OPD stops migrants on SH 114

Olney police arrested a Guatemalan man who said he was paid to drive four undocumented workers from Los Angeles to the Dallas-Fort Worth area on a route that took them down Main Street, an increasingly frequent route for human trafficking.

Olney Cpl. Miranda Wright pulled over the 2012 Honda Pilot in the 500 block of West Main Street with no front license plate at about 8:20 p.m. on Sept. 24.

The driver, Elmer Larios Chacon, 40, had no driver’s license and the vehicle’s registration was expired, Cpl. Wright learned when she pulled him over.

She clocked three passengers in the Pilot’s passenger and back seats, and later dis- covered a fourth man sleeping in the third row of seats, she said. The driver and passengers, all of whom spoke mainly Spanish, did not appear to know each other’s names, Cpl. Wright said.

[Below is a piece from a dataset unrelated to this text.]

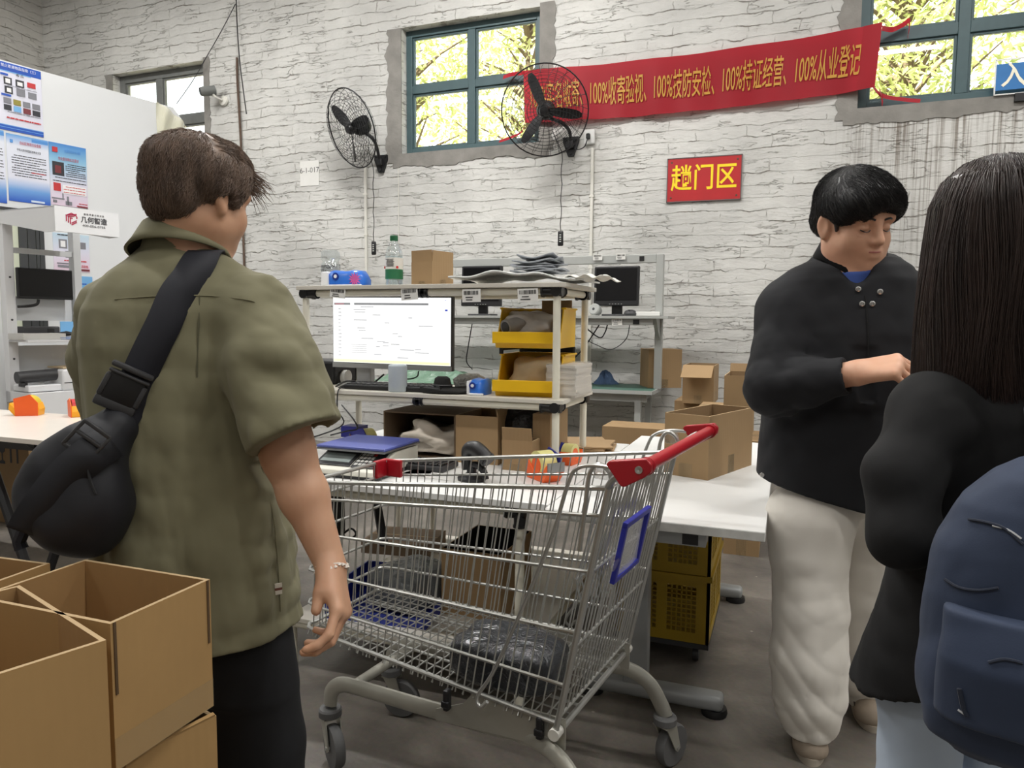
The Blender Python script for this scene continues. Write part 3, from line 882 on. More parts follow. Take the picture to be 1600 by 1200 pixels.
for lx in (RX0 + .06, gx1 - .12):
    for ly in (gy0 + .07, 6.4):
        b = MB(); bb(b, (lx - .025, ly - .025, 0), (lx + .025, ly + .025, .728)); b.build('leg', M_RACK, t)
for px in (RX0 + .05, pt.x - .03):
    b = MB(); bb(b, (px - .03, YR - .03, .757), (px + .03, YR + .03, pt.z)); b.build('rack_post', M_RACK, t, bevel=.004)
b = MB(); bb(b, (RX0, YR - .03, pt.z - .07), (pt.x - .06, YR + .03, pt.z)); b.build('top_beam', M_RACK, t, bevel=.004)
b = MB(); bb(b, (pt.x - .20, YR - .034, pt.z - .055), (pt.x - .16, YR - .03, pt.z - .015)); b.build('end_cap', M_BLACK, t)
b = MB(); bb(b, (RX0, YR - .28, ps.z - .02), (ps.x + .02, YR + .10, ps.z)); b.build('shelf', M_RACK, t)
b = MB(); bb(b, (RX0, YR - .24, ps.z - .075), (pt.x - .04, YR - .18, ps.z - .022)); b.build('shelf_beam', M_RACK, t, bevel=.004)
b = MB(); bb(b, (pt.x - .20, YR - .246, ps.z - .066), (pt.x - .15, YR - .24, ps.z - .03)); b.build('end_cap', M_BLACK, t)
for px in (RX0 + .05, pt.x - .03):
    b = MB(); b.prism([(0, 0), (.24, 0), (0, -.20)], .03, Matrix(((0, 0, 1), (-1, 0, 0), (0, 1, 0))), Vector((px - .015, YR, ps.z - .02)) - o); b.build('bracket', M_RACK, t)
SHZ = ps.z
def lcd(cx, Y, z, w, h, label, name='monitor', lean=4.0, group='monitors on the wall bench shelf'):
    t = thing(name, label, 'monitor', (cx, Y, z), 0, group)
    T = Matrix.Rotation(R(-lean), 3, 'X')
    zc = .085 + h / 2
    b = MB(); b.rbox((0, 0, zc), (w, .045, h), .008, M=T); b.build('case', M_BLACK, t)
    sc = MB().box(Vector((0, 0, zc)) + T @ Vector((0, -.0235, .012)), (w - .036, .003, h - .062), M=T).build('screen', mat('screen_off', (12, 12, 15), 0.18), t)
    MB().rbox((0, .03, .07), (.09, .035, .14), .01).build('neck', M_BLACK, t)
    MB().rbox((0, 0.02, .008), (.22, .18, .016), .006, 3).build('base', M_DKGREY, t)
    b = MB()
    for k in range(5): b.box(Vector((-.05 + .025 * k, 0, zc)) + T @ Vector((0, -.024, -h / 2 + .014)), (.010, .003, .004), M=T)
    b.build('buttons', MATS['rack_grey'], t)
    return t
m1 = onY(963, 481, YR - .1); w_ = onY(998, 450, YR - .1).x - onY(928, 450, YR - .1).x
lcd(m1.x, YR - .1, SHZ, w_, onY(963, 419, YR - .1).z - m1.z, 'black square monitor at the right end of the wall bench shelf')
m2 = onY(753, 487, YR - .1)
lcd(m2.x, YR - .1, SHZ, onY(784, 450, YR - .1).x - onY(722, 450, YR - .1).x, onY(753, 424, YR - .1).z - m2.z, 'black monitor on the wall bench shelf, behind the packing bench')
# speakers, scanner, cables on the shelf
p = onY(930, 487, YR - .18)
t = thing('desk_speaker', 'round grey desk speaker left of the square monitor', 'speaker', (p.x, YR - .18, SHZ))
T_ = frame_from((-.3, -1, .25))
MB().lathe([(0, -.06), (.035, -.055), (.048, -.02), (.05, .02), (.042, .03)], 18, (0, 0, .052), T_).build('shell', M_RACK, t, True)
MB().lathe([(.042, .028), (.03, .018), (.012, .03), (0, .032)], 18, (0, 0, .052), T_).build('cone', M_DKGREY, t, True)
MB().lathe([(.035, 0), (.035, .008), (0, .008)], 14).build('stand', M_RACK, t, True)
p = onY(985, 487, YR - .2)
t = thing('computer_mouse', 'dark round mouse in front of the square monitor', 'mouse', (p.x, YR - .2, SHZ))
MB().lathe([(.05, 0), (.055, .02), (.045, .042), (.02, .052), (0, .054)], 18).build('shell', M_DKGREY, t, True)
MB().box((0, -.04, .045), (.006, .03, .008)).build('wheel', M_BLACK, t)
p = onY(1012, 488, YR - .12)
t = thing('paper_pad', 'small white paper pad on the right end of the wall shelf', 'paper', (p.x, YR - .12, SHZ))
MB().rbox((0, 0, .018), (.20, .16, .036), .006, rz=.15).build('pad', M_PAPER, t)
for (x_, y_, d_, lab) in ((793, 489, .05, 'black adapter brick on the wall shelf'), (810, 488, .0, 'black power strip on the wall shelf behind the bins')):
    p = onY(x_, y_, YR - .1)
    t = thing('power_adapter', lab, 'adapter', (p.x, YR - .1, SHZ))
    MB().rbox((0, 0, .035), (.10, .07, .07), .01).build('body', M_BLACK, t)
    MB().tube(smooth_path([(.05, 0, .03), (.1, -.02, .05), (.13, .03, .01), (.17, .02, .008)], 5), .004, 5).build('lead', M_BLACK, t, True)
def cable(name, pts, r, label, m=M_BLACK, group=None):
    return tag(MB().tube(smooth_path(pts, 6), r, 6).build(name, m, None, True), label, 'cable', group)
yc = YR + .14
cable('cable', [onY(738, 505, yc), onY(731, 545, yc), onY(729, 565, yc), onY(738, 577, YR + .1)], .005, 'black cable hanging below the wall shelf left of the yellow bins')
cable('cable', [onY(905, 503, YR - .02), onY(935, 527, YR + .05), onY(945, 520, yc), onY(950, 503, yc)], .006, 'black cable looping under the wall shelf right of the yellow bins')
cable('cable', [onY(938, 505, yc), onY(915, 540, yc), onY(897, 560, yc), onY(885, 570, yc)], .006, 'black cable slanting down to the left behind the pipe post')
cable('cable', [onY(984, 506, yc), onY(978, 530, yc), onY(955, 546, yc), onY(930, 538, yc), onY(918, 532, yc)], .004, 'thin cable sagging in a wide loop under the square monitor', M_DKGREY)
# labels hung on the rack bars
def tagcard(px, py, Y, w, h, label, tilt=0.0, qr=False, group='paper labels on the bars', bars=True, rz=0.0, dz=0.0):
    p = onY(px, py, Y)
    t = thing('price_label', label, 'label', (p.x, p.y, p.z + dz))
    t.rotation_euler = (0, R(tilt), R(rz))
    MB().box((0, -.002, 0), (w, .002, h)).build('card', M_PAPER, t)
    b = MB(); r = random.Random(int(px))
    if qr:
        s_ = h * .62 / 7
        for i in range(7):
            for k in range(7):
                if i in (0, 6) and k in (0, 6): pass
        pass
    if bars:
        x = -w * .40
        while x < w * .40:
            q = r.uniform(.0012, .0035)
            b.box((x, -.0034, h * .22), (q, .0012, h * .30)); x += q + r.uniform(.0012, .004)
    for k in range(2): b.box((-w * .12, -.0034, -h * (.12 + .2 * k)), (w * r.uniform(.3, .5), .0012, h * .07))
    b.build('print', mat('print_black', (40, 40, 42), 0.8), t)
    return t
tagcard(934, 402, YR - .04, .08, .05, 'white label stuck on the rack top beam, left of two')
tagcard(970, 401, YR - .04, .08, .05, 'white label stuck on the rack top beam, right of two')
tagcard(964, 503, YR - .26, .085, .055, 'white label hanging from the wall shelf below the square monitor', tilt=-4)
# on the green top
def rag(px, py, z, sx_, sy_, h, m, label, name='cloth_rag', seed=1, Y=None):
    p = onZ(px, py, z)
    r = random.Random(seed); ph = [r.uniform(0, 6.28) for _ in range(8)]
    def f(u, v):
        a = 2 * math.pi * u; q = v
        rr = 1 - q
        wob = 1 + .16 * math.sin(3 * a + ph[0]) + .10 * math.sin(7 * a + ph[1]) * (1 - q)
        zz = h * (1 - rr ** 2.0) * (1 + .25 * math.sin(5 * a + ph[2] + 6 * q) + .2 * math.sin(9 * a + ph[3] + 9 * q)) + .002
        return Vector((sx_ * rr * wob * math.cos(a), sy_ * rr * wob * math.sin(a), max(.002, zz)))
    o_ = MB().grid(f, 48, 12).build(name, m, None, True)
    o_.location = (p.x, p.y, z)
    return tag(o_, label, 'cloth')
rag(945, 600, .757, .105, .09, .09, mat('rag_blue', (70, 92, 124), 0.85, var=0.2, vscale=30), 'crumpled blue rag on the green bench top', seed=4)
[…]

She removed the driver and passengers from the vehicle and questioned them separately. All said they had been working in New Mexico in construction and they were heading back to Houston, she said.

“Nobody can tell me each other’s names,” she said. “A couple could tell me the driver’s name.” Two of the men had expired visas, she said. Mr. Chacon consented to a search of the vehicle, and Cpl. Wright found multiple traffic citations from other states inside the vehicle.

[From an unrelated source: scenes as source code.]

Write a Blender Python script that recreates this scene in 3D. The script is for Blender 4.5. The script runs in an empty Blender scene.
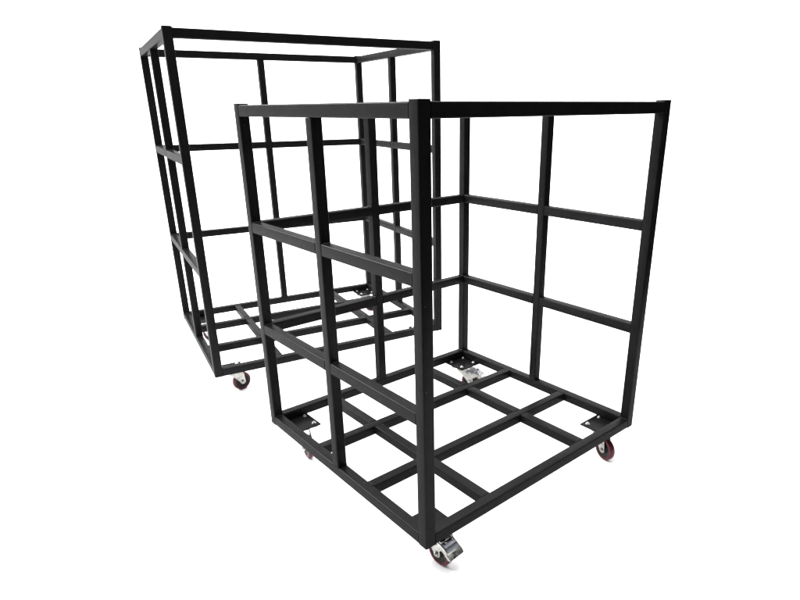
import bpy, bmesh, math, random
from mathutils import Matrix, Vector
random.seed(7)
scene = bpy.context.scene
COL = scene.collection
T = 0.05            # square tube size
G = 0.18            # height of the frame's underside above the floor

# ------------------------------------------------------------------ materials
def new_mat(name):
    m = bpy.data.materials.new(name); m.use_nodes = True
    n = m.node_tree.nodes; b = n['Principled BSDF']
    return m, n, m.node_tree.links, b

def mat_basic(name, col, rough, metal=0.0, spec=0.5, var=0.25, scale=30, bump=0.0, bscale=400, rvar=0.12):
    m, n, l, b = new_mat(name)
    tc = n.new('ShaderNodeTexCoord')
    oi = n.new('ShaderNodeObjectInfo')
    add = n.new('ShaderNodeVectorMath'); add.operation = 'MULTIPLY_ADD'
    add.inputs[1].default_value = (1, 1, 1)
    l.new(tc.outputs['Object'], add.inputs[0])
    l.new(oi.outputs['Random'], add.inputs[2])
    nz = n.new('ShaderNodeTexNoise'); nz.inputs['Scale'].default_value = scale
    nz.inputs['Detail'].default_value = 6; nz.inputs['Roughness'].default_value = .6
    l.new(add.outputs[0], nz.inputs['Vector'])
    mr = n.new('ShaderNodeMapRange')
    mr.inputs['From Min'].default_value = .3; mr.inputs['From Max'].default_value = .7
    mr.inputs['To Min'].default_value = 1 - var; mr.inputs['To Max'].default_value = 1 + var
    l.new(nz.outputs['Fac'], mr.inputs['Value'])
    mx = n.new('ShaderNodeVectorMath'); mx.operation = 'SCALE'
    mx.inputs[0].default_value = col[:3]
    l.new(mr.outputs['Result'], mx.inputs['Scale'])
    l.new(mx.outputs['Vector'], b.inputs['Base Color'])
    mr2 = n.new('ShaderNodeMapRange')
    mr2.inputs['From Min'].default_value = .3; mr2.inputs['From Max'].default_value = .7
    mr2.inputs['To Min'].default_value = rough - rvar; mr2.inputs['To Max'].default_value = rough + rvar
    l.new(nz.outputs['Fac'], mr2.inputs['Value'])
    l.new(mr2.outputs['Result'], b.inputs['Roughness'])
    b.inputs['Metallic'].default_value = metal
    b.inputs['Specular IOR Level'].default_value = spec
    if bump:
        n2 = n.new('ShaderNodeTexNoise'); n2.inputs['Scale'].default_value = bscale
        n2.inputs['Detail'].default_value = 3
        l.new(add.outputs[0], n2.inputs['Vector'])
        bp = n.new('ShaderNodeBump'); bp.inputs['Strength'].default_value = bump
        bp.inputs['Distance'].default_value = .0006
        l.new(n2.outputs['Fac'], bp.inputs['Height'])
        l.new(bp.outputs['Normal'], b.inputs['Normal'])
    return m, n, l, b, add, mx

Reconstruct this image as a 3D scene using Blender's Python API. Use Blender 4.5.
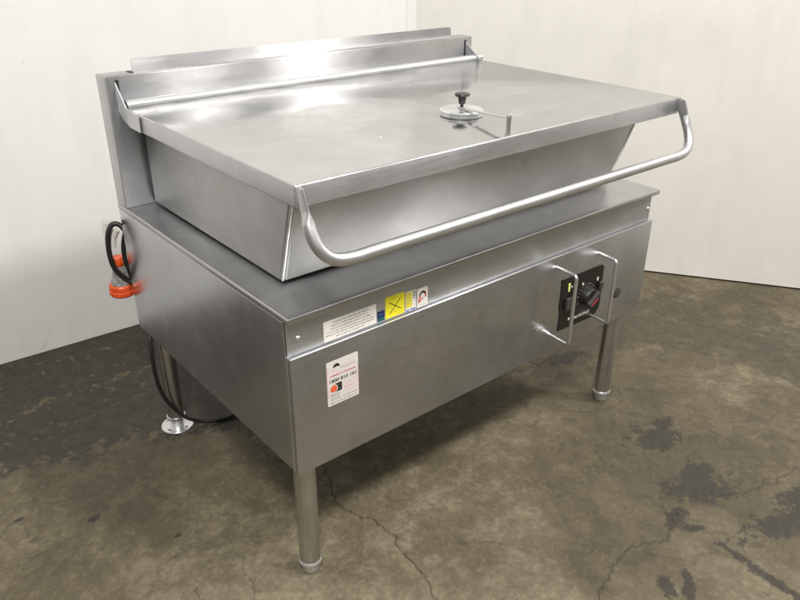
import bpy, bmesh, math, random
import numpy as np
from mathutils import Vector, Matrix

for o in list(bpy.data.objects):
    bpy.data.objects.remove(o)
S = bpy.context.scene
COL = S.collection
random.seed(7)

# ------------------------------------------------------------------ camera
cd = bpy.data.cameras.new('camera')
cam = bpy.data.objects.new('camera', cd)
COL.objects.link(cam)
RX = Vector((0.76246669, -0.64694813, 0.01013260))
UX = Vector((0.28565827, 0.35063399, 0.89188293))
FX = Vector((0.58055483, 0.67713656, -0.45215282))
M3 = Matrix((RX, UX, -FX)).transposed()
cam.matrix_world = Matrix.Translation((-0.6357, -1.1071, 1.4146)) @ M3.to_4x4()
cd.sensor_width = 36.0
cd.lens = 744.59 / 800 * 36.0
cd.shift_x = -12.07 / 800
cd.shift_y = 0.28 / 800
cd.clip_start = 0.05
cd.clip_end = 100
S.camera = cam

# ------------------------------------------------------------------ light
S.view_settings.view_transform = 'Standard'
S.view_settings.look = 'None'
S.view_settings.exposure = 0.12
S.view_settings.gamma = 1.0
S.view_settings.use_curve_mapping = False

W = bpy.data.worlds.new('World')
S.world = W
W.use_nodes = True
bg = W.node_tree.nodes['Background']
bg.inputs['Strength'].default_value = 1.0
# dim hall: lighter towards the lit ceiling, dark at eye level
wt = W.node_tree
wg = wt.nodes.new('ShaderNodeTexCoord')
ws = wt.nodes.new('ShaderNodeSeparateXYZ')
wt.links.new(wg.outputs['Generated'], ws.inputs[0])
wr = wt.nodes.new('ShaderNodeValToRGB')
we = wr.color_ramp.elements
we[0].position = 0.0
we[0].color = (0.17, 0.165, 0.158, 1)
we[1].position = 0.75
we[1].color = (0.62, 0.605, 0.575, 1)
wt.links.new(ws.outputs['Z'], wr.inputs['Fac'])
wt.links.new(wr.outputs['Color'], bg.inputs['Color'])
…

She contacted the U.S. Customs and Border Protection to detain the four undocumented men, and arrested Mr. Chacon for driving without a license, registration, or insurance and no front license plate, she said. The vehicle was towed and all five men were brought to the Young County Jail, where they were interviewed by Cpl. Wright and Olney Police Sgt. Dustin Hudson.

Mr. Chacon, a Guatemalan citizen living in the Houston area, said he had been paid to drive the men from Los Angeles to the Dallas-Fort Worth area. He had provided the men with the false story about working construction in New Mexico, Cpl. Wright said.

The other men, Cristian Oliva Cabrera, 20, Darwin Peralta Pineda, 39, Alberto Gaspar 24, Alfredo Hernandez Moya, 25, were detained by federal immigration officials.